What to produce: Copy the data precisely, keeping every character.

Provided material:
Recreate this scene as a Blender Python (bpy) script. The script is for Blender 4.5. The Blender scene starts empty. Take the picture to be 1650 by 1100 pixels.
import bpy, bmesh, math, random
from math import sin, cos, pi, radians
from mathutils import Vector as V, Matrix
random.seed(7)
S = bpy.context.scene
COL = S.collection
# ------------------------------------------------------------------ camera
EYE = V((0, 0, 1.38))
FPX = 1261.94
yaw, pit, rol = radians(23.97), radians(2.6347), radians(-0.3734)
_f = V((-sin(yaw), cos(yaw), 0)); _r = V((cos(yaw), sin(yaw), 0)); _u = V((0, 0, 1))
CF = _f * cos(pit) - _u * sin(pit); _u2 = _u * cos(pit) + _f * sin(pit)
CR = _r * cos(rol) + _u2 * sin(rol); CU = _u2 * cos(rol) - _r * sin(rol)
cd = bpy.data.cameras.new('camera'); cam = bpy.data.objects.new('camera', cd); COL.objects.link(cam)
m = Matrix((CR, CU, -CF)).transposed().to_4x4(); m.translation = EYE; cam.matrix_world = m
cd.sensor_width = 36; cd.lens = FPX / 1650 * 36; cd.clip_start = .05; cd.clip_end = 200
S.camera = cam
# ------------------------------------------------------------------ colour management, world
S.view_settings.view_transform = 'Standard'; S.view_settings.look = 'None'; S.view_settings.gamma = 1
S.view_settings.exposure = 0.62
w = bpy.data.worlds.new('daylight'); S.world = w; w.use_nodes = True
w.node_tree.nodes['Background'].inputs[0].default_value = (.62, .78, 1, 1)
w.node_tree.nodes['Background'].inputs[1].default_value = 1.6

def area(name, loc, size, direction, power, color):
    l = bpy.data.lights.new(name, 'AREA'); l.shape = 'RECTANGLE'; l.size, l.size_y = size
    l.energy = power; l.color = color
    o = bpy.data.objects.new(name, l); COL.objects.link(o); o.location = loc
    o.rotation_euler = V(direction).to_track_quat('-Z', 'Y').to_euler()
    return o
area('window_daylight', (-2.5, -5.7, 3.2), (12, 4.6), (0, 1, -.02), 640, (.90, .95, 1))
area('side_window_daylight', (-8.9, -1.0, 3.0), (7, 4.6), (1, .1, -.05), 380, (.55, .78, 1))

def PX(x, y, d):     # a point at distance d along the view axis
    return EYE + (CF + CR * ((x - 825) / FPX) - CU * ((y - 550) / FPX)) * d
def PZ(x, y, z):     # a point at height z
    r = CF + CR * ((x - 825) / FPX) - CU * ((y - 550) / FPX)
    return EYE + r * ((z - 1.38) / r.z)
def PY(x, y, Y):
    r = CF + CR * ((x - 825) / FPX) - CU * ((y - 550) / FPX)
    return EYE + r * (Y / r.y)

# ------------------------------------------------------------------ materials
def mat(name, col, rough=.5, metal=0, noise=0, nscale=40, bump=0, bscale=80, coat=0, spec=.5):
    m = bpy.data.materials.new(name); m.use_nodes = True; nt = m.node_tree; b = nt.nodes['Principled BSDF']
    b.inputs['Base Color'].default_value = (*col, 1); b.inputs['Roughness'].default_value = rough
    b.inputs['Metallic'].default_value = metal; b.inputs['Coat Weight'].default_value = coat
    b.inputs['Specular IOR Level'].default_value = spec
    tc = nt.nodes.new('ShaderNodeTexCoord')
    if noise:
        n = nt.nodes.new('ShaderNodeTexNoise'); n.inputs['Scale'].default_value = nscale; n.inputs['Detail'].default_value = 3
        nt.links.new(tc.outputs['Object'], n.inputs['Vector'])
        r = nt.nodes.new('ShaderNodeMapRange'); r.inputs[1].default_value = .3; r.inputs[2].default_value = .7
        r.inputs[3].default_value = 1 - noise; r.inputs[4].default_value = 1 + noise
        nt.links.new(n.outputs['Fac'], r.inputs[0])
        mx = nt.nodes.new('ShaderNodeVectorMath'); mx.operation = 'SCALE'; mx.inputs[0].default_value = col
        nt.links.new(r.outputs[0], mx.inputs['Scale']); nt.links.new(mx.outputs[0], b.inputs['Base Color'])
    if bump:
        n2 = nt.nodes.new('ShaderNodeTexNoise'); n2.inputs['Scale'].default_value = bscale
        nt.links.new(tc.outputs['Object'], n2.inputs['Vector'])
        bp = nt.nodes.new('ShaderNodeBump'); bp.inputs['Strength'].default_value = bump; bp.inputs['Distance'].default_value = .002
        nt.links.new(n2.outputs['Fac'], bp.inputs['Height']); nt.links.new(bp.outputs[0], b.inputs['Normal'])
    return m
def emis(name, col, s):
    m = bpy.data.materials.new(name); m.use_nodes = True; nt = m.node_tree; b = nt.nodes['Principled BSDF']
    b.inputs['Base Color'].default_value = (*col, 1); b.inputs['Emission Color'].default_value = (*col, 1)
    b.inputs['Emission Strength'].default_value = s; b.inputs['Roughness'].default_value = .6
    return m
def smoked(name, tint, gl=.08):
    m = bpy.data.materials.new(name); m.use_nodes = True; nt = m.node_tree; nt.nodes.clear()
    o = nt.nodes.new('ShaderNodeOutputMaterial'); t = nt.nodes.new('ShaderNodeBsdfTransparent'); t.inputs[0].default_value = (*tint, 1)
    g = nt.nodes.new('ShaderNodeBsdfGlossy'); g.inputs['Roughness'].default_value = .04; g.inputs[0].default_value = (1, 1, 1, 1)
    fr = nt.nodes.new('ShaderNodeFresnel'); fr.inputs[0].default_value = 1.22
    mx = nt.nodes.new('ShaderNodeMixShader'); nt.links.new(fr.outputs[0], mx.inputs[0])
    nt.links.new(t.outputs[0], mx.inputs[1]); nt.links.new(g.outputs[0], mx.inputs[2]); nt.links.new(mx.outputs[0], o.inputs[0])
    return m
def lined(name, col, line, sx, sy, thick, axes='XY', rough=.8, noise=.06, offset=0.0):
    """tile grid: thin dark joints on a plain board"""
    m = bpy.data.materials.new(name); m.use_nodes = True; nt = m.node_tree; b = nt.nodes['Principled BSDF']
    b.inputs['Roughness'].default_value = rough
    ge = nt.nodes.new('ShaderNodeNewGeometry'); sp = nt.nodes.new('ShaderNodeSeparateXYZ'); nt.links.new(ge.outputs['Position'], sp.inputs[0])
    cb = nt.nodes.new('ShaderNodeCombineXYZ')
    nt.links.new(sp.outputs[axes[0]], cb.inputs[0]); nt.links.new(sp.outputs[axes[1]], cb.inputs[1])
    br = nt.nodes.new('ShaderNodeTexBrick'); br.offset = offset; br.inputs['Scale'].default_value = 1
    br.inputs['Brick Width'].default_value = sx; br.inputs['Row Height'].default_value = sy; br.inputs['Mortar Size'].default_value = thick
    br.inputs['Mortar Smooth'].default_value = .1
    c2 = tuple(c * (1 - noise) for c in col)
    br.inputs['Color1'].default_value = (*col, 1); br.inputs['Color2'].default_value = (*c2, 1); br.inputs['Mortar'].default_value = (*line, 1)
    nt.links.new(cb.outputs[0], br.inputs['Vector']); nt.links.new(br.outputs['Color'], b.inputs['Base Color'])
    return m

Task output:
Recreate this scene as a Blender Python (bpy) script. The script is for Blender 4.5. The Blender scene starts empty. Take the picture to be 1650 by 1100 pixels.
import bpy, bmesh, math, random
from math import sin, cos, pi, radians
from mathutils import Vector as V, Matrix
random.seed(7)
S = bpy.context.scene
COL = S.collection
# ------------------------------------------------------------------ camera
EYE = V((0, 0, 1.38))
FPX = 1261.94
yaw, pit, rol = radians(23.97), radians(2.6347), radians(-0.3734)
_f = V((-sin(yaw), cos(yaw), 0)); _r = V((cos(yaw), sin(yaw), 0)); _u = V((0, 0, 1))
CF = _f * cos(pit) - _u * sin(pit); _u2 = _u * cos(pit) + _f * sin(pit)
CR = _r * cos(rol) + _u2 * sin(rol); CU = _u2 * cos(rol) - _r * sin(rol)
cd = bpy.data.cameras.new('camera'); cam = bpy.data.objects.new('camera', cd); COL.objects.link(cam)
m = Matrix((CR, CU, -CF)).transposed().to_4x4(); m.translation = EYE; cam.matrix_world = m
cd.sensor_width = 36; cd.lens = FPX / 1650 * 36; cd.clip_start = .05; cd.clip_end = 200
S.camera = cam
# ------------------------------------------------------------------ colour management, world
S.view_settings.view_transform = 'Standard'; S.view_settings.look = 'None'; S.view_settings.gamma = 1
S.view_settings.exposure = 0.62
w = bpy.data.worlds.new('daylight'); S.world = w; w.use_nodes = True
w.node_tree.nodes['Background'].inputs[0].default_value = (.62, .78, 1, 1)
w.node_tree.nodes['Background'].inputs[1].default_value = 1.6

def area(name, loc, size, direction, power, color):
    l = bpy.data.lights.new(name, 'AREA'); l.shape = 'RECTANGLE'; l.size, l.size_y = size
    l.energy = power; l.color = color
    o = bpy.data.objects.new(name, l); COL.objects.link(o); o.location = loc
    o.rotation_euler = V(direction).to_track_quat('-Z', 'Y').to_euler()
    return o
area('window_daylight', (-2.5, -5.7, 3.2), (12, 4.6), (0, 1, -.02), 640, (.90, .95, 1))
area('side_window_daylight', (-8.9, -1.0, 3.0), (7, 4.6), (1, .1, -.05), 380, (.55, .78, 1))

def PX(x, y, d):     # a point at distance d along the view axis
    return EYE + (CF + CR * ((x - 825) / FPX) - CU * ((y - 550) / FPX)) * d
def PZ(x, y, z):     # a point at height z
    r = CF + CR * ((x - 825) / FPX) - CU * ((y - 550) / FPX)
    return EYE + r * ((z - 1.38) / r.z)
def PY(x, y, Y):
    r = CF + CR * ((x - 825) / FPX) - CU * ((y - 550) / FPX)
    return EYE + r * (Y / r.y)

# ------------------------------------------------------------------ materials
def mat(name, col, rough=.5, metal=0, noise=0, nscale=40, bump=0, bscale=80, coat=0, spec=.5):
    m = bpy.data.materials.new(name); m.use_nodes = True; nt = m.node_tree; b = nt.nodes['Principled BSDF']
    b.inputs['Base Color'].default_value = (*col, 1); b.inputs['Roughness'].default_value = rough
    b.inputs['Metallic'].default_value = metal; b.inputs['Coat Weight'].default_value = coat
    b.inputs['Specular IOR Level'].default_value = spec
    tc = nt.nodes.new('ShaderNodeTexCoord')
    if noise:
        n = nt.nodes.new('ShaderNodeTexNoise'); n.inputs['Scale'].default_value = nscale; n.inputs['Detail'].default_value = 3
        nt.links.new(tc.outputs['Object'], n.inputs['Vector'])
        r = nt.nodes.new('ShaderNodeMapRange'); r.inputs[1].default_value = .3; r.inputs[2].default_value = .7
        r.inputs[3].default_value = 1 - noise; r.inputs[4].default_value = 1 + noise
        nt.links.new(n.outputs['Fac'], r.inputs[0])
        mx = nt.nodes.new('ShaderNodeVectorMath'); mx.operation = 'SCALE'; mx.inputs[0].default_value = col
        nt.links.new(r.outputs[0], mx.inputs['Scale']); nt.links.new(mx.outputs[0], b.inputs['Base Color'])
    if bump:
        n2 = nt.nodes.new('ShaderNodeTexNoise'); n2.inputs['Scale'].default_value = bscale
        nt.links.new(tc.outputs['Object'], n2.inputs['Vector'])
        bp = nt.nodes.new('ShaderNodeBump'); bp.inputs['Strength'].default_value = bump; bp.inputs['Distance'].default_value = .002
        nt.links.new(n2.outputs['Fac'], bp.inputs['Height']); nt.links.new(bp.outputs[0], b.inputs['Normal'])
    return m
def emis(name, col, s):
    m = bpy.data.materials.new(name); m.use_nodes = True; nt = m.node_tree; b = nt.nodes['Principled BSDF']
    b.inputs['Base Color'].default_value = (*col, 1); b.inputs['Emission Color'].default_value = (*col, 1)
    b.inputs['Emission Strength'].default_value = s; b.inputs['Roughness'].default_value = .6
    return m
def smoked(name, tint, gl=.08):
    m = bpy.data.materials.new(name); m.use_nodes = True; nt = m.node_tree; nt.nodes.clear()
    o = nt.nodes.new('ShaderNodeOutputMaterial'); t = nt.nodes.new('ShaderNodeBsdfTransparent'); t.inputs[0].default_value = (*tint, 1)
    g = nt.nodes.new('ShaderNodeBsdfGlossy'); g.inputs['Roughness'].default_value = .04; g.inputs[0].default_value = (1, 1, 1, 1)
    fr = nt.nodes.new('ShaderNodeFresnel'); fr.inputs[0].default_value = 1.22
    mx = nt.nodes.new('ShaderNodeMixShader'); nt.links.new(fr.outputs[0], mx.inputs[0])
    nt.links.new(t.outputs[0], mx.inputs[1]); nt.links.new(g.outputs[0], mx.inputs[2]); nt.links.new(mx.outputs[0], o.inputs[0])
    return m
def lined(name, col, line, sx, sy, thick, axes='XY', rough=.8, noise=.06, offset=0.0):
    """tile grid: thin dark joints on a plain board"""
    m = bpy.data.materials.new(name); m.use_nodes = True; nt = m.node_tree; b = nt.nodes['Principled BSDF']
    b.inputs['Roughness'].default_value = rough
    ge = nt.nodes.new('ShaderNodeNewGeometry'); sp = nt.nodes.new('ShaderNodeSeparateXYZ'); nt.links.new(ge.outputs['Position'], sp.inputs[0])
    cb = nt.nodes.new('ShaderNodeCombineXYZ')
    nt.links.new(sp.outputs[axes[0]], cb.inputs[0]); nt.links.new(sp.outputs[axes[1]], cb.inputs[1])
    br = nt.nodes.new('ShaderNodeTexBrick'); br.offset = offset; br.inputs['Scale'].default_value = 1
    br.inputs['Brick Width'].default_value = sx; br.inputs['Row Height'].default_value = sy; br.inputs['Mortar Size'].default_value = thick
    br.inputs['Mortar Smooth'].default_value = .1
    c2 = tuple(c * (1 - noise) for c in col)
    br.inputs['Color1'].default_value = (*col, 1); br.inputs['Color2'].default_value = (*c2, 1); br.inputs['Mortar'].default_value = (*line, 1)
    nt.links.new(cb.outputs[0], br.inputs['Vector']); nt.links.new(br.outputs['Color'], b.inputs['Base Color'])
    return m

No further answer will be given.